▶ [Objective] Exactly how many lines have the word "wide"? Answer with the bare number.
+-------+
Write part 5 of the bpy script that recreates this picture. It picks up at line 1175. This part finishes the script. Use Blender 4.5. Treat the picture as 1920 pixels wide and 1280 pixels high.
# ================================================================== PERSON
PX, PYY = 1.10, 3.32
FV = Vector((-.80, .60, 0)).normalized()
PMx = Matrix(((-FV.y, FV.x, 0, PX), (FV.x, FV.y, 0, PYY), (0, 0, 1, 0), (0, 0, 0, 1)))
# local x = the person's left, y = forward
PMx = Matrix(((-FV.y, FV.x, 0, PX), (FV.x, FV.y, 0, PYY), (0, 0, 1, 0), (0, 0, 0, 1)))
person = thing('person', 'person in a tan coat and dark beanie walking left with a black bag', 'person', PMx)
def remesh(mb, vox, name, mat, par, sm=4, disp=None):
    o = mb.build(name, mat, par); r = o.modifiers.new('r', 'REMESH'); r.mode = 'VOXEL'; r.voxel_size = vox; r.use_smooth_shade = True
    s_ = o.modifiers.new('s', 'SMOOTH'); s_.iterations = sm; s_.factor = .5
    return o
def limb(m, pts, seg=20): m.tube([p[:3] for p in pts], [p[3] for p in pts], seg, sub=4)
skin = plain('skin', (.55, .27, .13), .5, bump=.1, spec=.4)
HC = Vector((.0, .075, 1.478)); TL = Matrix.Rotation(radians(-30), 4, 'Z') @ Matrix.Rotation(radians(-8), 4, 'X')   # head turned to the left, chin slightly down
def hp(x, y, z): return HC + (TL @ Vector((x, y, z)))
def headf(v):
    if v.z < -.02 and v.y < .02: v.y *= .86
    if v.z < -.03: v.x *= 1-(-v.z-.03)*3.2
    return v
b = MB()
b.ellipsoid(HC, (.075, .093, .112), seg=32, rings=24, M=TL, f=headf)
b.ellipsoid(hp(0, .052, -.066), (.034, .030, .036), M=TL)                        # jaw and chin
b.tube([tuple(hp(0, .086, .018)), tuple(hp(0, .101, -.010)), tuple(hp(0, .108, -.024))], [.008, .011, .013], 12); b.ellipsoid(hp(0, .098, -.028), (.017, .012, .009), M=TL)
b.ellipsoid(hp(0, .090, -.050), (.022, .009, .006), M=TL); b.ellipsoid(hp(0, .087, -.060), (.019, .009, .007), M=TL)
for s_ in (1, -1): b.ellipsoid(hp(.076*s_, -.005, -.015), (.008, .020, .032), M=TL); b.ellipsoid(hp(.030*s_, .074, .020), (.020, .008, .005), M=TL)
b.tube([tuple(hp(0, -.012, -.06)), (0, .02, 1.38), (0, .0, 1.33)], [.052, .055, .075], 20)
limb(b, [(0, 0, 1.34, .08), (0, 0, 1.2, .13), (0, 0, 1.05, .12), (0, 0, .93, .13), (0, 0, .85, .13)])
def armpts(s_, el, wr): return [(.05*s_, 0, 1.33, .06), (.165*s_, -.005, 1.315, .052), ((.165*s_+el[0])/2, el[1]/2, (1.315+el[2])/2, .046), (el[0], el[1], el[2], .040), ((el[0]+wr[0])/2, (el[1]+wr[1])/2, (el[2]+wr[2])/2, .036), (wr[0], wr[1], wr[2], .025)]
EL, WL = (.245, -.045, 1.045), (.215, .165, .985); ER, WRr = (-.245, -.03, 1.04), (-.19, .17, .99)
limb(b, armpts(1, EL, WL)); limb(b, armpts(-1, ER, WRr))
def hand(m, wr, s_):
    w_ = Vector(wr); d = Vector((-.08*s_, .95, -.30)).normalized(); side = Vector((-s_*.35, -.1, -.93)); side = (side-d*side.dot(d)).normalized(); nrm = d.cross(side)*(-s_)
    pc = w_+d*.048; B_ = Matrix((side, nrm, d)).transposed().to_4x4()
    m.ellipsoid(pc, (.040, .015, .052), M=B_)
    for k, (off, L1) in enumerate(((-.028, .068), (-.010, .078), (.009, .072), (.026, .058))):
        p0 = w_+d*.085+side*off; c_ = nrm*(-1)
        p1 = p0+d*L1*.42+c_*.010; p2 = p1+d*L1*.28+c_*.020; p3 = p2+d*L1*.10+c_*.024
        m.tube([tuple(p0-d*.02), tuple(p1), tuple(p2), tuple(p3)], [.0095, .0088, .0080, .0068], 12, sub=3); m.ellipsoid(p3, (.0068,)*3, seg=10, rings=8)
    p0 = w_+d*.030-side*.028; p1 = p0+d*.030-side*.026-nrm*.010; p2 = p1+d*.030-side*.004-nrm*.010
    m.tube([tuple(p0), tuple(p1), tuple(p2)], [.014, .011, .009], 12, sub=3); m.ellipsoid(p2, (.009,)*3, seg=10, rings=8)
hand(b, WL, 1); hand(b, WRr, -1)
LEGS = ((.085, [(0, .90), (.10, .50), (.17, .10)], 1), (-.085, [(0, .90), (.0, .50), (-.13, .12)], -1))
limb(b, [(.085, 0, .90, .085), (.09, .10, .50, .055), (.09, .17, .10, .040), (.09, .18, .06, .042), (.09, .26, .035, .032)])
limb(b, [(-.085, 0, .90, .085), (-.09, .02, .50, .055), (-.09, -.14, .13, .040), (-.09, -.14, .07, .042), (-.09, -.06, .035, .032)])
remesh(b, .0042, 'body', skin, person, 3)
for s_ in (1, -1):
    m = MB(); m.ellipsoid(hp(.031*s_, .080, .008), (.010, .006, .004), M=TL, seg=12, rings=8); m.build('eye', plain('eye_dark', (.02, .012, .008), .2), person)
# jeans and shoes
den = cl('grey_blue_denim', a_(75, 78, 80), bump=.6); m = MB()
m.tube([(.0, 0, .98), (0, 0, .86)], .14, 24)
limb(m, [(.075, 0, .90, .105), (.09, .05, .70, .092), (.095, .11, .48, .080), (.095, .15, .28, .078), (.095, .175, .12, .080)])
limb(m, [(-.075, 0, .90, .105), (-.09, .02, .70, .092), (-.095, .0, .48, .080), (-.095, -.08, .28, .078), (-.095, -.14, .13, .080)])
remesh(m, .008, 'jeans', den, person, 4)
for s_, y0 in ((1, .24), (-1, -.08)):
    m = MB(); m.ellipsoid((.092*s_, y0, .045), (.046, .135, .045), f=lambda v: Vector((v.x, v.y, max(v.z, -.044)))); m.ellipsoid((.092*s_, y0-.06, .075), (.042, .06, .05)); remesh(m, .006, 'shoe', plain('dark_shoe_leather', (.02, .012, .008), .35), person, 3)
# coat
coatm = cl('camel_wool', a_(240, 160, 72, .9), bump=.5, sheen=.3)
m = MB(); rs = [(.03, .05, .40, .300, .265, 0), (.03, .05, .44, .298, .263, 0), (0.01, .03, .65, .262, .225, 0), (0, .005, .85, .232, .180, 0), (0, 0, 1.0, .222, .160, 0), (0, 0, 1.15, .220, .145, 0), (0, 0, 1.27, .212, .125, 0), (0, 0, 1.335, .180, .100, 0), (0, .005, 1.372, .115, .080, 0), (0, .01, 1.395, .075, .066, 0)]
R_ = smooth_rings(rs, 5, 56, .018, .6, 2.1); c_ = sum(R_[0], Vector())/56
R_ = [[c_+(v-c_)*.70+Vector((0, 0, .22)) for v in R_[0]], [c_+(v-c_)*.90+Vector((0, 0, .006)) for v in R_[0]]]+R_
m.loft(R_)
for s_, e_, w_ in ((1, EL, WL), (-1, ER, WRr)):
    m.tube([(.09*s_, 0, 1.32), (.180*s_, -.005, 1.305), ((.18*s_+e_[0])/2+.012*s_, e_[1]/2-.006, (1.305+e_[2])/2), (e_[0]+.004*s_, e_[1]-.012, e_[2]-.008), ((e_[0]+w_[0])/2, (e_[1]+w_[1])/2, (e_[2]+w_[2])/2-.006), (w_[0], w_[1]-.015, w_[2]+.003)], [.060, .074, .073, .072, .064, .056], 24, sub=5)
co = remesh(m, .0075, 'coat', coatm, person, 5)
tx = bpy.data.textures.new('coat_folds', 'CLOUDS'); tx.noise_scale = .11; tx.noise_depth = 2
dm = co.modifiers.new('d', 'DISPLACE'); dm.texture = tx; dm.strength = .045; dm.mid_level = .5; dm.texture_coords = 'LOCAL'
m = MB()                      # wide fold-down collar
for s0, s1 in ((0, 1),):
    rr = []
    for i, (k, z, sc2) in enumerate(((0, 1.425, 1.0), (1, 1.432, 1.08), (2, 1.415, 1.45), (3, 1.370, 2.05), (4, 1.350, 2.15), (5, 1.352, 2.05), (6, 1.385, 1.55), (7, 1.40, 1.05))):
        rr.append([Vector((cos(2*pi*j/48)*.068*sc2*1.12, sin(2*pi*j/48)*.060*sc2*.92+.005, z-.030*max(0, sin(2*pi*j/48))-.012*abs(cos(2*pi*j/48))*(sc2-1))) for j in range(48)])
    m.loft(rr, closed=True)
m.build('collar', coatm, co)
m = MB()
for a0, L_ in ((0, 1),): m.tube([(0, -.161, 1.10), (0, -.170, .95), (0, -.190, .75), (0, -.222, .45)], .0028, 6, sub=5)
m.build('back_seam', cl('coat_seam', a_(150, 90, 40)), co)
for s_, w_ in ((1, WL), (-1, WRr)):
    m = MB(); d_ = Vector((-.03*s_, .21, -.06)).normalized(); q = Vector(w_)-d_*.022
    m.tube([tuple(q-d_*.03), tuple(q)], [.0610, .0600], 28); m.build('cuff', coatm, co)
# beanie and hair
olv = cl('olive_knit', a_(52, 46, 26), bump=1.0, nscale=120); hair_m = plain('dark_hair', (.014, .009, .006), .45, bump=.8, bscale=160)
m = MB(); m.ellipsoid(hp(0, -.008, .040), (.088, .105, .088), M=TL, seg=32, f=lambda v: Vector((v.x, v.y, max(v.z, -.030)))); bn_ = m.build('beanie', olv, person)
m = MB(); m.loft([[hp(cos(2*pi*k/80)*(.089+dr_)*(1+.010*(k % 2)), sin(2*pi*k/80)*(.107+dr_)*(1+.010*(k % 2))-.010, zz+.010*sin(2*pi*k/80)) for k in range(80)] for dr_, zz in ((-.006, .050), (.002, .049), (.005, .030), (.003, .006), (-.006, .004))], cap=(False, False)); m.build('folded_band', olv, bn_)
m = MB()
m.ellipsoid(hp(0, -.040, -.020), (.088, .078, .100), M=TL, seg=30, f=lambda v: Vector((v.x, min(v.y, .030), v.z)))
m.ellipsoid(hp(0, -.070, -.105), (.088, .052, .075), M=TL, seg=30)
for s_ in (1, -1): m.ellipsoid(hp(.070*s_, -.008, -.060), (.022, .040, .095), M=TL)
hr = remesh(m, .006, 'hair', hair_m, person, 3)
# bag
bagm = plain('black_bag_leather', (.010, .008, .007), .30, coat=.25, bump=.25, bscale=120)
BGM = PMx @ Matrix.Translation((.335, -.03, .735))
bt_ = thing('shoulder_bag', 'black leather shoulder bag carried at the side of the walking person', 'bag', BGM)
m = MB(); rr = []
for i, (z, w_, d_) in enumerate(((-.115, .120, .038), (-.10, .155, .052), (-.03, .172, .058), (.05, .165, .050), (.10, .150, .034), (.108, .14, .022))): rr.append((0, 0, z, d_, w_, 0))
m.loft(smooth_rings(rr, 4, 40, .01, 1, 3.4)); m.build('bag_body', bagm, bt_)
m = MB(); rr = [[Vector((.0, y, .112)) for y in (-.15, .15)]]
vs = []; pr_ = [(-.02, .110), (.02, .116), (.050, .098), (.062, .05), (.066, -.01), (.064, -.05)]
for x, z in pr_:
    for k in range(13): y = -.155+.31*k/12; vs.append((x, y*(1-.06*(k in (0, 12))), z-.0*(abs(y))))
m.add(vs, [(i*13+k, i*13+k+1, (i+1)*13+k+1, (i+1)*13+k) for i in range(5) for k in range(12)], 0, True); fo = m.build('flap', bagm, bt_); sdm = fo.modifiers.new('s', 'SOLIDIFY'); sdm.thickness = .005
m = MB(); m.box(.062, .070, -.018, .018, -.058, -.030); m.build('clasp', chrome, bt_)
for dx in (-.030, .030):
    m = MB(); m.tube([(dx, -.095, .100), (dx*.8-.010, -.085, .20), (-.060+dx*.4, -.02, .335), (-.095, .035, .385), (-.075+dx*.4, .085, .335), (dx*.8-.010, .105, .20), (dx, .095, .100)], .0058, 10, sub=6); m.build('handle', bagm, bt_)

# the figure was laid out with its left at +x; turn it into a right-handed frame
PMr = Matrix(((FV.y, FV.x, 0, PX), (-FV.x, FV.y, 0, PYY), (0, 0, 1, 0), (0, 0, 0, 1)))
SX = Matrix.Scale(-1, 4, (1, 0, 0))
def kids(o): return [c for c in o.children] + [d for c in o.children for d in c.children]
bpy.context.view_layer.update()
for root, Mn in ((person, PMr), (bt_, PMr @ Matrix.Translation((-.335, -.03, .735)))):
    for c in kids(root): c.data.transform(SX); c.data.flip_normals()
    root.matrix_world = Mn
+-------+
▶ [Answer to this exercise] 2